Make <...> Great Again

History is always your friend. It is a fact that we can often predict the outcome of things by studying similar events and eras in the past. And when we apply this truth to studies of those who promised to make their countries “great again”, what we learn is chilling.

In general, the “great again” figures have several common points of view, which leads them to operate in much the same fashion. Among their common notions, we can find the following:

  • A tendency to assign blame to minorities and/women for deteriorating conditions.
  • The assertion that they alone can restore the society to “greatness.”
  • The perception that they are the state, and the state is them, and any dissent against them is by definition treason.
  • A very distorted view of the past, usually colored by exaggerations and outright untruths.
  • A perception that their ideas are never at fault, and any failures in policy are the result of treason and/or weakness on the part of those who are under them.

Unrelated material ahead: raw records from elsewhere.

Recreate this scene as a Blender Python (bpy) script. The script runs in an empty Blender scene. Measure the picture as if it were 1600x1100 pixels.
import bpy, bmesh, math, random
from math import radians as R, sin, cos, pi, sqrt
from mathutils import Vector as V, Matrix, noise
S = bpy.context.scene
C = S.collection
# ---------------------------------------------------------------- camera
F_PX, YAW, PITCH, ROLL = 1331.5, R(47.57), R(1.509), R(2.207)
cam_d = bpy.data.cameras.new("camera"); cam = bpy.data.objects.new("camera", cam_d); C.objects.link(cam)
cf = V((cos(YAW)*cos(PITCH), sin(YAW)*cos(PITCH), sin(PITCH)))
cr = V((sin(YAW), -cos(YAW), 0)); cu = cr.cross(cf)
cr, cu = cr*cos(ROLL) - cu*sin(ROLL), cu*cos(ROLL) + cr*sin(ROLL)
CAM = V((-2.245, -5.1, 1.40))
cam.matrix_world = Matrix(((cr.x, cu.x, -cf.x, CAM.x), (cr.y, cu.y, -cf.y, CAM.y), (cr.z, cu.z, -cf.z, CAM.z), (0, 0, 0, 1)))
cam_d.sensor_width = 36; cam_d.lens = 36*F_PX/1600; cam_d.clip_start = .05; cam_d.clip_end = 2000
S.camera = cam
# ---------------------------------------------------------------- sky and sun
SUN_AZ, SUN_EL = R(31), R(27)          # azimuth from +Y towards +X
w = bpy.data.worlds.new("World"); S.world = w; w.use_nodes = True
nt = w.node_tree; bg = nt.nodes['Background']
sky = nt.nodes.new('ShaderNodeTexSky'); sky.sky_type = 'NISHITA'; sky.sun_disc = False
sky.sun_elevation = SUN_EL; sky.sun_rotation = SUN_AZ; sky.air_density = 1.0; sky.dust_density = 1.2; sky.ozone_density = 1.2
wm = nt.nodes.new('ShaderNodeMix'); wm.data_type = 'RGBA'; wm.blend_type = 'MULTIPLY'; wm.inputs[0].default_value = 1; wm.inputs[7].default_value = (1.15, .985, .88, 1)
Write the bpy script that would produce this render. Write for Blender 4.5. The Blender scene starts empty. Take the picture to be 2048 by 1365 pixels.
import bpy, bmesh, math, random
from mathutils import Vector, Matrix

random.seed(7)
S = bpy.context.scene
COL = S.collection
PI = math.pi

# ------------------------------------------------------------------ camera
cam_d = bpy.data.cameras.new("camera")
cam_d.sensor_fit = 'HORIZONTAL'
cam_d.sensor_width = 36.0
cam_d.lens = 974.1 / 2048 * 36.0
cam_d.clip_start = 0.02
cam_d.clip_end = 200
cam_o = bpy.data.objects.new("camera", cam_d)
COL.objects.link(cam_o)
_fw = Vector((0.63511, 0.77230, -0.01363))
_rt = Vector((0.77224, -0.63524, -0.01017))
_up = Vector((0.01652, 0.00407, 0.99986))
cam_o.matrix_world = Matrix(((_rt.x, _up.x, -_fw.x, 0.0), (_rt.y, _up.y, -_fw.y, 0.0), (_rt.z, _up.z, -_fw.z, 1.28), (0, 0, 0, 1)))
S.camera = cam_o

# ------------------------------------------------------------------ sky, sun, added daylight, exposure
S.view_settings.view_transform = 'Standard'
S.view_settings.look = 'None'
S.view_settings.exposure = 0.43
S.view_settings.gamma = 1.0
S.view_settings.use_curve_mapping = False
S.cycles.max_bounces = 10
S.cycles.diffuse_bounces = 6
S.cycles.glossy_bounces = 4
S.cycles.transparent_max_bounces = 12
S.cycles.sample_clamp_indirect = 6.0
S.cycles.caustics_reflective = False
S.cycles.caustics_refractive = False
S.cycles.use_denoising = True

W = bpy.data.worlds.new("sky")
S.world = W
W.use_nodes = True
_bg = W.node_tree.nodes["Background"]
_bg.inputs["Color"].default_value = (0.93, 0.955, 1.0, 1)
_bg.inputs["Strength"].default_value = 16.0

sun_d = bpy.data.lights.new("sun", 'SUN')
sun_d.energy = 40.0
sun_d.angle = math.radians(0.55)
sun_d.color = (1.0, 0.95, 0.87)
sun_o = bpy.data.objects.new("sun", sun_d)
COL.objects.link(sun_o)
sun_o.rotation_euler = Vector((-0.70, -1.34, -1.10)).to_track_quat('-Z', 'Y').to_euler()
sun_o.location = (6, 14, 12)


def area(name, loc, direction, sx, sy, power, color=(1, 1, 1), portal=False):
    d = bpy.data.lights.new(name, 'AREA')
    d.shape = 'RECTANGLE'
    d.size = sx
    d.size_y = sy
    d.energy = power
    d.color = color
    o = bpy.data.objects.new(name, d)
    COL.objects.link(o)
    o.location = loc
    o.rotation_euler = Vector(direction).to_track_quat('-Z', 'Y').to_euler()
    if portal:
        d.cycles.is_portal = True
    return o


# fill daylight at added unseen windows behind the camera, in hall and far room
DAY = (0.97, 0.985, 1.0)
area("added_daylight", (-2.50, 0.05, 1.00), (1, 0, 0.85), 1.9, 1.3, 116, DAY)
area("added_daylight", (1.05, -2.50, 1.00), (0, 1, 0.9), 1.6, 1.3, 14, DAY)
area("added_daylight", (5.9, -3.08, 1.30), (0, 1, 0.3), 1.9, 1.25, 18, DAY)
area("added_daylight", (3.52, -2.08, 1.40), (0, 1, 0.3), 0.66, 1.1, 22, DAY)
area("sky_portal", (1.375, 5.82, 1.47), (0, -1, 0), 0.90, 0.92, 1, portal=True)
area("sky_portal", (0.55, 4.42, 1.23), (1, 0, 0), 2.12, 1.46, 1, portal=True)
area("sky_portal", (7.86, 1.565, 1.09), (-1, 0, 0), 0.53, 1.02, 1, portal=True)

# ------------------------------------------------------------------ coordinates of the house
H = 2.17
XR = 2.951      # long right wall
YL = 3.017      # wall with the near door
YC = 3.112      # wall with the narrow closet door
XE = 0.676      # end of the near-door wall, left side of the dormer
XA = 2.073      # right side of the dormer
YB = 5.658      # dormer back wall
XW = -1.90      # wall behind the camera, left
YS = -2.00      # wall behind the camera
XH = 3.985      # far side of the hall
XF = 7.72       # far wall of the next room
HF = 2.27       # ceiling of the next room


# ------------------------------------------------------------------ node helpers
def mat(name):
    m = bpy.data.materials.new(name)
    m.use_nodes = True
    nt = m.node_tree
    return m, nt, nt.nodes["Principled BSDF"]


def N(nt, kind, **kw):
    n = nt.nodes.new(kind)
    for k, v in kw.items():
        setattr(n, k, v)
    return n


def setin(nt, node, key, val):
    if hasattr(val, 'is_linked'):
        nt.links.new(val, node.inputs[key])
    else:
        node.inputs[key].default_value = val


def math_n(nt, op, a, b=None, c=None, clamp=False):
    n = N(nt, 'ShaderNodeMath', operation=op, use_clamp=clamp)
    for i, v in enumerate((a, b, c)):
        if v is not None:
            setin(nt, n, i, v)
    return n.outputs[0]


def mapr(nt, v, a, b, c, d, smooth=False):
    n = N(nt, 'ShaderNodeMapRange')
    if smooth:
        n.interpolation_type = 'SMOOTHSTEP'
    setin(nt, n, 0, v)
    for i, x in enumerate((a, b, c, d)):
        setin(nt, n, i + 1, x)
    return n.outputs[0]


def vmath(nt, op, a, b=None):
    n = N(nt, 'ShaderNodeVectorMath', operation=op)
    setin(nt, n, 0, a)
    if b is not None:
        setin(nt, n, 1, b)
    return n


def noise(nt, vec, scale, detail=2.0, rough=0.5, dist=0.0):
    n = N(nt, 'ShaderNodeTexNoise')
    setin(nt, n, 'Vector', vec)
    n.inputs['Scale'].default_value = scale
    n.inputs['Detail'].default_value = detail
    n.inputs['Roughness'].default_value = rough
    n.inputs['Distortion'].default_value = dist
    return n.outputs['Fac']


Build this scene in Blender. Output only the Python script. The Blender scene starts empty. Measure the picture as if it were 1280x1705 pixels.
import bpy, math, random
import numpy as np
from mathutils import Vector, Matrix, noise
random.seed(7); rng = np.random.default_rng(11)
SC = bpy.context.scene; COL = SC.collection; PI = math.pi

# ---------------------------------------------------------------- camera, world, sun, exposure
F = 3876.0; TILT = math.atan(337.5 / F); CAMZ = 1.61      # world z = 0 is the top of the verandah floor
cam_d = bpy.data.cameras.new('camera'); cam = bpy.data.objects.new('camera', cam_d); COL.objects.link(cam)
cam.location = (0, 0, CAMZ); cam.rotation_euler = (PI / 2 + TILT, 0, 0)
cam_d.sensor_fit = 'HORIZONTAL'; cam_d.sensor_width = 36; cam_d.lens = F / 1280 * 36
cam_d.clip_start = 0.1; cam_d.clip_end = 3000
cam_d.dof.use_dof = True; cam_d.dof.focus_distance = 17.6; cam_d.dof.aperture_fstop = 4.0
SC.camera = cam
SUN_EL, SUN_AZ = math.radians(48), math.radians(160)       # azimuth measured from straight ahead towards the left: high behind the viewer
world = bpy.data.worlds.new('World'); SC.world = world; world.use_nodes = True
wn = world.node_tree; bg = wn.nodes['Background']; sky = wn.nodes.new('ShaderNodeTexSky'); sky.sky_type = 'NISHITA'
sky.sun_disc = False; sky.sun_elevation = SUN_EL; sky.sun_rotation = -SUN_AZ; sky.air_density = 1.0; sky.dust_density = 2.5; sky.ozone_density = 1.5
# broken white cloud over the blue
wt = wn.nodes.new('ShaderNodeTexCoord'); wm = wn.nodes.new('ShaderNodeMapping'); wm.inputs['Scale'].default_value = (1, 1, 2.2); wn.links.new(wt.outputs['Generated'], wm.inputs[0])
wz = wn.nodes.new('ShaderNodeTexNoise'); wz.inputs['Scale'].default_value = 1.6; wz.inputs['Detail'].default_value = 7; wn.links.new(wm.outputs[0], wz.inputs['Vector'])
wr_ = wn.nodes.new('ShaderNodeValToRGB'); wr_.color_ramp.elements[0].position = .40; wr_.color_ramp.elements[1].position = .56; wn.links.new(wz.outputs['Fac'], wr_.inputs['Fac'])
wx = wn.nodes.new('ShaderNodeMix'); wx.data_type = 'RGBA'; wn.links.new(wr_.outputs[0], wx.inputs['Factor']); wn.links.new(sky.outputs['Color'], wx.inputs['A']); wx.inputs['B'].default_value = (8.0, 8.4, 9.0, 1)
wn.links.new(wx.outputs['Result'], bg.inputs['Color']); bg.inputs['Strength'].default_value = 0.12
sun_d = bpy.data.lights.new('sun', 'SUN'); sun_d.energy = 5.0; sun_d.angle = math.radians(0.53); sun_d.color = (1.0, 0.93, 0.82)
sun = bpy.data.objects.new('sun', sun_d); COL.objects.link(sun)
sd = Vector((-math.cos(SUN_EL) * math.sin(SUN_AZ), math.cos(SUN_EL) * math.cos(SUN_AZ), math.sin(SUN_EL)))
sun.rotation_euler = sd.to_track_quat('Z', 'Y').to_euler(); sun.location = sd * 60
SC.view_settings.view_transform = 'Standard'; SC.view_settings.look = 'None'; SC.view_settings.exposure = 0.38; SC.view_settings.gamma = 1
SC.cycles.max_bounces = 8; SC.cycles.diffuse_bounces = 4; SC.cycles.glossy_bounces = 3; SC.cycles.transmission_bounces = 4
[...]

The notions I mention above are integral components of the personalities of those who peddle “make us great again” to gullible segments of the population. We know how they think. We also know how their thinking usually turns out in real-world terms. As history furnishes us with the ideas these leaders had, so history furnishes us with the things that they ultimately accomplished once they’d reached power. Let’s take a look now at several men who promised to make their countries “great again”, and what they ultimately managed to achieve in real terms.

 

Hitler

Adolf Hitler

Adolf Hitler came to power in a Republican Germany still stinging from a defeat in the World War, and struggling economically because of the burden of war reparations it was assigned to pay. Hitler assured Germans that they were never defeated, but were instead “stabbed in the back” by unpatriotic elements at home. He blamed the German Jewish population, especially, as the source of German defeat, and assigned them the blame for all German problems in the aftermath. Hitler promised to crack down hard on the Jewish population of Germany, as well as restore German military might to allow Germany what he claimed was its destiny of colonizing the east of Europe. The Slavic, Roma, and Jewish peoples living in those territories weren’t “Aryan” Germans, so they could safely be displaced, disenfranchised, and disposed of in the quest to make room for the “superior” German race. As a result of Hitler’s quest to Make Germany Great Again, some 20-25 million Soviet citizens lost their lives, and 12 million Jewish, Roma, gay, disabled, and assorted other human beings were gassed to death in a system of camps set up for that purpose across eastern Europe. And in the end, many millions of Germans lost their lives in the ferocious battles of World War II set off by Hitler’s quest. Hitler, himself, committed suicide as the Soviets were closing in on his Berlin bomb shelter.

 

Mussolini

Benito Mussolini

Benito Mussolini was the creator of Fascism, a virulently nationalist political philosophy that was modified to include virulent racism to form Hitler’s Nazi ideology. Mussolini promised the Italian people that he was going to restore the glories of ancient Rome, and to that end he attacked and occupied Albania in Europe and Ethiopia in Africa. But his alliance with Hitler eventually got his country invaded by the Allies, and Mussolini himself was killed by partisans and strung up by the feet in a town square by local Resistance fighters in 1945.

 

polpot

Pol Pot

Pol Pot dreamed of the reformation of the Khmer Empire, which stretched across much of southeastern Asia and encompassed great swaths of Thailand, Vietnam, and Laos. To accomplish this, he set the clocks back to “the year Zero” when his Khmer Rouge forces captured all of Cambodia in 1975. His first act was to empty the cities of residents and put them to work as agricultural laborers, who he slowly starved to death so he could export the grain they produced in order to have the currency necessary to purchase weaponry in his quest to rebuild the great empire of the past. He was also a racial and cultural purist, meaning that ethnic Chinese, Vietnamese, and Laotians either had to flee or be massacred. Even ethnic Khmers that were in his point of view “tainted” by too much education and/or contact with the outside world were killed in his quest to reconstruct the “pure” ethnic Khmer. Between the years of 1975-1979, he probably killed around 1.5 million Cambodians, and completely wiped ethnic minorities off the Cambodian map. Being a virulent racist, Pol believed that his “pure” Khmer Army would wipe out anything in front of it, so he began attacking Vietnam and Thailand in an attempt to regain the territories of his dreamed-of Khmer empire. Attacking Vietnam would prove to be a fatal mistake: after an attack that killed several hundred Vietnamese in 1978, Vietnam responded ferociously, and drove Pol Pot out of power in Cambodia in a 2-week war that started on Christmas Day in 1978. Pol Pot was forced to flee the capital city Phnom Penh in a helicopter and retreat to the jungle, where he waged low-intensity warfare for the next 20 years before dying in 1998. At the time he died, his own forces had placed him under house arrest due to murders of other Khmer Rouge leaders (and their families) at his instigation.

 

These men are not anomalies. Some combination of their racial and territorial ideas can be found in just about anyone who preaches “great again” rhetoric. Those who blindly follow such men are quite likely to follow their delusional leaders over a cliff.

 

Sadly, a whole lot of innocent people usually suffer and die as they make their way to their inevitable ends.